What’s so appealing about 3-D, anyway?

A while back, I saw two landmark 3-D movies in the same six-month time span: Avatar and the revival of Captain EO at Disneyland. The latter, a 1986 Michael Jackson flick, used 3-D in the sort of ham-handed ridiculous way it had always been used: Asteroids flew into the seats. Evil monsters poked their claws and spears into your face. Cue screams and laughter from audience.

For a movie so closely identified with the current 3-D boom, James Cameron’s Avatar never tried any of these tricks. I quickly forgot I was watching a “3-D movie.” The depth, the added sensation of things being further away, had the subtle effect of making everything seem real, touchable. The 3-D technology was the medium, not the message.

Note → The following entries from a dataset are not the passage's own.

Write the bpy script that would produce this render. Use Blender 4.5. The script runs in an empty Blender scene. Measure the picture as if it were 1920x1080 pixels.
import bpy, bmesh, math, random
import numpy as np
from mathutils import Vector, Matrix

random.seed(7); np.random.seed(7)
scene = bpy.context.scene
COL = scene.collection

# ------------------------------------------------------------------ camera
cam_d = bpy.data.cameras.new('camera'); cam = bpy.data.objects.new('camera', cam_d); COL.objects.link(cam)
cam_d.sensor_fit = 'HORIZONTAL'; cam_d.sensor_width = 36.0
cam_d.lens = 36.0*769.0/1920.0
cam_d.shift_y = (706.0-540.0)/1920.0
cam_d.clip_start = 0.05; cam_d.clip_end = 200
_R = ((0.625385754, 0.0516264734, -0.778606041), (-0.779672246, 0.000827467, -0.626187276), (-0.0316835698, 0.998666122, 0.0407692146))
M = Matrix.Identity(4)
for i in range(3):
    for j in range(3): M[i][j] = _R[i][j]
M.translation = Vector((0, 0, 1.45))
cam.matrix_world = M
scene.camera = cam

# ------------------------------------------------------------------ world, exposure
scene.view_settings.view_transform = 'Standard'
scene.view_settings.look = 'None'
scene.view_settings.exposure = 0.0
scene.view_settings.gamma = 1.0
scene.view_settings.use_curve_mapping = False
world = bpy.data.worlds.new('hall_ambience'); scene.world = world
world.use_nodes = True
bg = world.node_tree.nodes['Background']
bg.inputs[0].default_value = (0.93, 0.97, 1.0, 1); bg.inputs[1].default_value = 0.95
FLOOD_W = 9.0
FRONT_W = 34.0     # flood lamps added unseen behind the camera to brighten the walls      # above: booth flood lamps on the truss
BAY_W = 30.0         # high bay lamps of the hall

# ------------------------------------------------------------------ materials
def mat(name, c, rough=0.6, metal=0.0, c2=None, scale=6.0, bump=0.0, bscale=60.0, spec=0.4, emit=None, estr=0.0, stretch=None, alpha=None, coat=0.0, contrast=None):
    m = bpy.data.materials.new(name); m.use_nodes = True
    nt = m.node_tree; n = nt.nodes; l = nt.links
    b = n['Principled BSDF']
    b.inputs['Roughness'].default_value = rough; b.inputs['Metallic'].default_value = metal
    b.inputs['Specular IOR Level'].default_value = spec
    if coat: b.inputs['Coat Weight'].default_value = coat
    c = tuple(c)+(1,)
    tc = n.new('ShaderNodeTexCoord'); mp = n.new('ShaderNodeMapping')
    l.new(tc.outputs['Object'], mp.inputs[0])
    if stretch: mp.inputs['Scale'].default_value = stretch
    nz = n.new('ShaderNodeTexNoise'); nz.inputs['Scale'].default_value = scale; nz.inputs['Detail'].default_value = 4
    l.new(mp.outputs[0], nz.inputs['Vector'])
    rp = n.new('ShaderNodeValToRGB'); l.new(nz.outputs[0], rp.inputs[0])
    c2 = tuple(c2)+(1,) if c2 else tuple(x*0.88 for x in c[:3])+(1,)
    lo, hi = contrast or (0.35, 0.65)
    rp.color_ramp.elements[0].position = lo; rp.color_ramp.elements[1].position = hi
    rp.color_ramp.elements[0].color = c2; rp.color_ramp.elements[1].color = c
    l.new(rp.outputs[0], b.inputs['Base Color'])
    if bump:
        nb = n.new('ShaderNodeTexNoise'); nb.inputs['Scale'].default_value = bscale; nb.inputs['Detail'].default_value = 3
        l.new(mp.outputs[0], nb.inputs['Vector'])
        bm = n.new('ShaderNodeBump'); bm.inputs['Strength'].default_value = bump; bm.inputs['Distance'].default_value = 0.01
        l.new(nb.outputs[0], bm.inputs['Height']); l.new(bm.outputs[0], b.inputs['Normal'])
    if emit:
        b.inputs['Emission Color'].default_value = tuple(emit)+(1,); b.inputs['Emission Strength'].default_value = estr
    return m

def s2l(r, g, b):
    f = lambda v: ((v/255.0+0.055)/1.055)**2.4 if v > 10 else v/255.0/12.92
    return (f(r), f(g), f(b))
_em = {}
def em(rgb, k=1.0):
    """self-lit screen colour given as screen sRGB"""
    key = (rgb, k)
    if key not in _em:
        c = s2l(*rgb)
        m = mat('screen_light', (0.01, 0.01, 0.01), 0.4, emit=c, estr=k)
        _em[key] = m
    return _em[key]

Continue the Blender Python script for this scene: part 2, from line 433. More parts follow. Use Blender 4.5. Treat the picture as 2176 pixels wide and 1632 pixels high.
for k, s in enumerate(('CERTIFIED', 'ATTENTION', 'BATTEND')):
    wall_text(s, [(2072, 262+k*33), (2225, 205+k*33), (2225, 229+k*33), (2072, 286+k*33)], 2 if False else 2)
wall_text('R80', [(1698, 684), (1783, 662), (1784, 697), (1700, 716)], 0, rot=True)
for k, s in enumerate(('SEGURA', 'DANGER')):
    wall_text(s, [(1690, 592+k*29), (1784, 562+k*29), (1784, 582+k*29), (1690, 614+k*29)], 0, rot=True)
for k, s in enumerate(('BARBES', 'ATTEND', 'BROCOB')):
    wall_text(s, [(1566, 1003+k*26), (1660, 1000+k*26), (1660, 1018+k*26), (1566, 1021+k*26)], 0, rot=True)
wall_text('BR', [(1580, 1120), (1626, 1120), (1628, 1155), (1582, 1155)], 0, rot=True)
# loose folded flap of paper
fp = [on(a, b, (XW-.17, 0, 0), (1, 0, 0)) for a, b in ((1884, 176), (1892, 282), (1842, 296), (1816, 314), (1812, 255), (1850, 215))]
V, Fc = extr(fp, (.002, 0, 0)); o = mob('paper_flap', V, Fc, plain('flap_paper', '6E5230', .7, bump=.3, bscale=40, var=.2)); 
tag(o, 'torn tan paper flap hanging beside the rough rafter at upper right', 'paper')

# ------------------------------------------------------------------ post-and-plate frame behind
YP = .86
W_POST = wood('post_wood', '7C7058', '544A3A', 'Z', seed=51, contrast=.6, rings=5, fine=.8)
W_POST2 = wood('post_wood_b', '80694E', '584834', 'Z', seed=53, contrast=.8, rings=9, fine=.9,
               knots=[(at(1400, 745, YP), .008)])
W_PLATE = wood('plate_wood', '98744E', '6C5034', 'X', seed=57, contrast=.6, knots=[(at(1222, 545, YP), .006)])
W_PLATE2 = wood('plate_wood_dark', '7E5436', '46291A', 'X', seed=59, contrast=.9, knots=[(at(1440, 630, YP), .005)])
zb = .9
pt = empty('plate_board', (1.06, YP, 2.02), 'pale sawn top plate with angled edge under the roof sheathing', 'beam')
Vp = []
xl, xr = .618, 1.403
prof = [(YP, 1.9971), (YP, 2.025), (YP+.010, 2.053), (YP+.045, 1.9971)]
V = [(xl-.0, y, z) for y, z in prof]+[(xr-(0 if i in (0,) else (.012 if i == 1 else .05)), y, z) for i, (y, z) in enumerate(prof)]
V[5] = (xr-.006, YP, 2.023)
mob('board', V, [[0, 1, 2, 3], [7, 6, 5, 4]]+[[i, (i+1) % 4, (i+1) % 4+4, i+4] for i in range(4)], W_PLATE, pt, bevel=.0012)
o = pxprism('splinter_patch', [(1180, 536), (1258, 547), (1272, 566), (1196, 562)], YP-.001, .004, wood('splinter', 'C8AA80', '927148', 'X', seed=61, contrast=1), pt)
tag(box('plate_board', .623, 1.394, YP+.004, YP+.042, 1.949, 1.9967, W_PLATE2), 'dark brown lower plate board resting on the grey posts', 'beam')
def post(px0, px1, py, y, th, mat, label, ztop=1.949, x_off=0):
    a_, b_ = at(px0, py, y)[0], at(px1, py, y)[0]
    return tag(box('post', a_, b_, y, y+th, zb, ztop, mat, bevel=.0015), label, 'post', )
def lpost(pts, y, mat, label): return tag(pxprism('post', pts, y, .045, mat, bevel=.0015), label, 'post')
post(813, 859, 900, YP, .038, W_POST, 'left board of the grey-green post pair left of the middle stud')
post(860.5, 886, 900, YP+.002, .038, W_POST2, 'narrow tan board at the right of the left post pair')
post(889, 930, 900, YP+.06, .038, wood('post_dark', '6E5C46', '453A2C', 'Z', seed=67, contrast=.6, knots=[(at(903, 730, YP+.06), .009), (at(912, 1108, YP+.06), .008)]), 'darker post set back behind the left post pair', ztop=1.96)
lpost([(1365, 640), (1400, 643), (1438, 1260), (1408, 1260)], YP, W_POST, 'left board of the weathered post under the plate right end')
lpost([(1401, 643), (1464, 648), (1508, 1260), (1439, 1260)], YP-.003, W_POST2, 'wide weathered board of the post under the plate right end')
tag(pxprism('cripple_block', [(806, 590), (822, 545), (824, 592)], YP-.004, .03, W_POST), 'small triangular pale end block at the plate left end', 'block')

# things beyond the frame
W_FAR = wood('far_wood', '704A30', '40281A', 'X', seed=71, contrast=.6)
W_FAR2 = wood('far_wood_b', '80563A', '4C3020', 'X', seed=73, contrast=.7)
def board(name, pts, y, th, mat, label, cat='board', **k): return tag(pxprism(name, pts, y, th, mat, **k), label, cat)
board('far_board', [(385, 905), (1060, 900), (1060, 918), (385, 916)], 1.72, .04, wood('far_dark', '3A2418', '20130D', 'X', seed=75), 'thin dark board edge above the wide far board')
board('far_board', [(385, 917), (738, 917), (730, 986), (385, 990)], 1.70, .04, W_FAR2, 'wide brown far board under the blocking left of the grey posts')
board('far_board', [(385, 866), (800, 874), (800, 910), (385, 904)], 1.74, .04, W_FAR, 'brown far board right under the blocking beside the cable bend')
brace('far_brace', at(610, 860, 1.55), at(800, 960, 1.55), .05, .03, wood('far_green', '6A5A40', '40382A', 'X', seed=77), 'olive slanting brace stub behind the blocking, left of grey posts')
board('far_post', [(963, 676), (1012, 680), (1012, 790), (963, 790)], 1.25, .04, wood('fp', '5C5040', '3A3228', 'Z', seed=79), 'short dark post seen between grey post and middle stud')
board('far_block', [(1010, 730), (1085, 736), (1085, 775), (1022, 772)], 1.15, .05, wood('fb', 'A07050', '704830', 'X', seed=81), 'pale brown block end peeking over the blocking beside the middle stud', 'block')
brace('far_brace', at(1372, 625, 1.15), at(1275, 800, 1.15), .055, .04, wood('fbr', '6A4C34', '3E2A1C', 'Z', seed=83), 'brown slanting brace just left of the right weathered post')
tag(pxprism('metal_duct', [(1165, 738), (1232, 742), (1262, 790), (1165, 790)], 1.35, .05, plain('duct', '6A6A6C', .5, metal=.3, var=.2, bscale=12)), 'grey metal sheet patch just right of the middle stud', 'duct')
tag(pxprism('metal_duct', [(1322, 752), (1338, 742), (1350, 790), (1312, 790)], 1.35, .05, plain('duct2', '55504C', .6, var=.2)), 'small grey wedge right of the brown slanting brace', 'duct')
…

The Nintendo 3DS is at its best when it does Avatar, not Captain EO. Games that make players go gaga over the innovative glasses-free 3-D display are all well and good. But it’s the way the small screen’s 3-D effects make every 3DS game look like a little animated diorama in a shoebox that impresses me the most. Something about that third dimension brings games to life.

Nintendo 3DS Review: It's Totally in Your Face

The $250 3DS, already available in Japan and coming stateside March 27, is a gadget with the weight of the world on its bezels. Nintendo has enjoyed uninterrupted dominance in the handheld gaming space since it practically created that space with Game Boy in 1989. This is now under assault from Apple’s suite of touchable phones and tablets, which play an increasingly enjoyable library of games for significantly lower prices.

Once again, Nintendo’s proposal is typical Nintendo — staunchly conservative and wildly innovative in equal measure. On the one hand, it emphasizes $40 retail games over cheap downloads, and the company says it won’t try to attract indie “garage game” developers. On the other hand, it has positively leapfrogged the competition by utilizing a glasses-free 3-D screen, in the same way that the original Nintendo DS led the way with its touch interface.

As other writers have already elaborated upon, the 3-D screen is made significantly better by the “volume control” slider to its right. You can crank the 3-D up all the way if you want to enjoy the full depth-of-field effects, but to view these you’ll need to hold the 3DS rather close to your face, pointed square at your eyeballs.

This is not nearly as taxing as it sounds — I’ve played it at length with the machine in just that position and never felt tired. But if you want, you can crank down the 3-D, sacrificing the full force of its power for a more relaxed viewing angle.